In Sachen Unterkunft (Zelt) und Verpflegung (Campingkocher) ist man Selbstversorger und damit sein eigener Sherpa. Umso mehr gilt: je weniger Gepäck, desto mehr Gehkomfort. Wobei einfach aufkochbare Outdoor-Fertiggerichte und Campinggas am Start und an zwei Checkpoints zum Nachfassen bereitgestellt werden. Wasser gibt es in Form knackigkalter Bäche mehr als ausreichend, Strom und Verbindung zur Außenwelt via Handy dafür gar nicht.

Doping für Aug und Gemüt

Das senkt beim gemeinen „Ich-bin-immer-erreichbar"-Büromenschen den Stresspegel ganz automatisch - und hebt den Abenteuercharakter der Mini-Expedition zusätzlich. Auch weil das Panorama nicht mit landschaftlichen Reizen geizt. Schneebedeckte Gipfelketten hängen am Horizont. Sämtliche der elf 2.000er Schwedens befinden sich in Lappland, darunter auch der mit 2.104 Metern höchste Berg des Landes, der Kebnekaise. Sanft dahinrollende Hügel, eine die kurze Vegetationszeit üppig auslebende, knorrige Pflanzenwelt und dunkel schimmernde Seen mit gemütlichen Sand- und Kiesstränden sind Doping für Aug und Gemüt.

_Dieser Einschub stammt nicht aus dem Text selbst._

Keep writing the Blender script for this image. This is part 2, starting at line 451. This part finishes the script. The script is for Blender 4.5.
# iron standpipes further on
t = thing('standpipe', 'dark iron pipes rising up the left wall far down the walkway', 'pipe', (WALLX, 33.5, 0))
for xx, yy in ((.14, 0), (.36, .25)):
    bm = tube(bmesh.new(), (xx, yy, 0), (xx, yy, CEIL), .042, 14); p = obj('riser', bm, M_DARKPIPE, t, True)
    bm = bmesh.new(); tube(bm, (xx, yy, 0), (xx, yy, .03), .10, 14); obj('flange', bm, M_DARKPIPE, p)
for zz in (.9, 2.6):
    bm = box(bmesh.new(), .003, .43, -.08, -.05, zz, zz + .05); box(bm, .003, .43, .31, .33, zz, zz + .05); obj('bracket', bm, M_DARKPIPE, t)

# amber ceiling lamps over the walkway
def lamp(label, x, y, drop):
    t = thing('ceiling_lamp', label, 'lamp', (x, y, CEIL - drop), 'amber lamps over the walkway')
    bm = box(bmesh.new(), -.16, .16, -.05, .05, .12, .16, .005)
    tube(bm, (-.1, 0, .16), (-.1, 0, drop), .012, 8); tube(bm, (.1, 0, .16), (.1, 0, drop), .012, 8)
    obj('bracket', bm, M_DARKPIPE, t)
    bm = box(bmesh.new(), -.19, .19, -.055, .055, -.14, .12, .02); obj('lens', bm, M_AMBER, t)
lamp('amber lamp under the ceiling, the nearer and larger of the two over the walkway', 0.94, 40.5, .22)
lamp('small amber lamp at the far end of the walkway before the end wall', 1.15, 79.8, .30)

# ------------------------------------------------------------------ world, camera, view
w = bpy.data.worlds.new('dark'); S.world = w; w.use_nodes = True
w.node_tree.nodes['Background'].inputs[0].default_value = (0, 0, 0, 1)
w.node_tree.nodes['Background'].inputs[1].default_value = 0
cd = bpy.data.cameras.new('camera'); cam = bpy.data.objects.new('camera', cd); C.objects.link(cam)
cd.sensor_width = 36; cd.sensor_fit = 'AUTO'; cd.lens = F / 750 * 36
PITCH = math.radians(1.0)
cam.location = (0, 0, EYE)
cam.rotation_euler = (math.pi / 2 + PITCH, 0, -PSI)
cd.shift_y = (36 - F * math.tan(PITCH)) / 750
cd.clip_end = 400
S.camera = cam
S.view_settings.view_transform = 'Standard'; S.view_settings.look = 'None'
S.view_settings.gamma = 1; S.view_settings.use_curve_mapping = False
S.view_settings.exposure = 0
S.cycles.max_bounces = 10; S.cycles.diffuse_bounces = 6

Einziger Haken: Myriaden hungriger Gelsen, die Großangriffe auf freie Hautflächen fliegen (oder gleich durchs Gewand stechen). Vor allem in der Dämmerung - und die dauert hier Mitte August fast die ganze Nacht. Es ist das langsame Ausdimmen der Mitternachtssonne-Periode. Das Gute dran: Man kann dadurch auch dann noch die spärlich ausgeschilderte, aber immer gut erkennbare Route entlang marschieren, wenn es in unseren Breiten schon längst zu finster wäre.
Meist trifft man zu dieser Zeit aber nur mehr aufgeregt durchs Gebirgsheidegestrüpp schnatternde Rebhühner. Mit viel Glück vielleicht ein Rentier. Aber eigentlich hält sich die Lust der durch den Ausdauertest zusehends strapazierten Gehwerkzeuge auf Nachtwanderungen ohnehin in überschaubaren Grenzen. Dann schon lieber ein kleines Lagerfeuer gleich neben einem laut gurgelnden Wildbach, den man kurz davor über eine wackelige Hängebrücke überquert hat. Ja, das alles klingt verdächtig nach hochdosierter Outdoor-Droge. Schweden eben.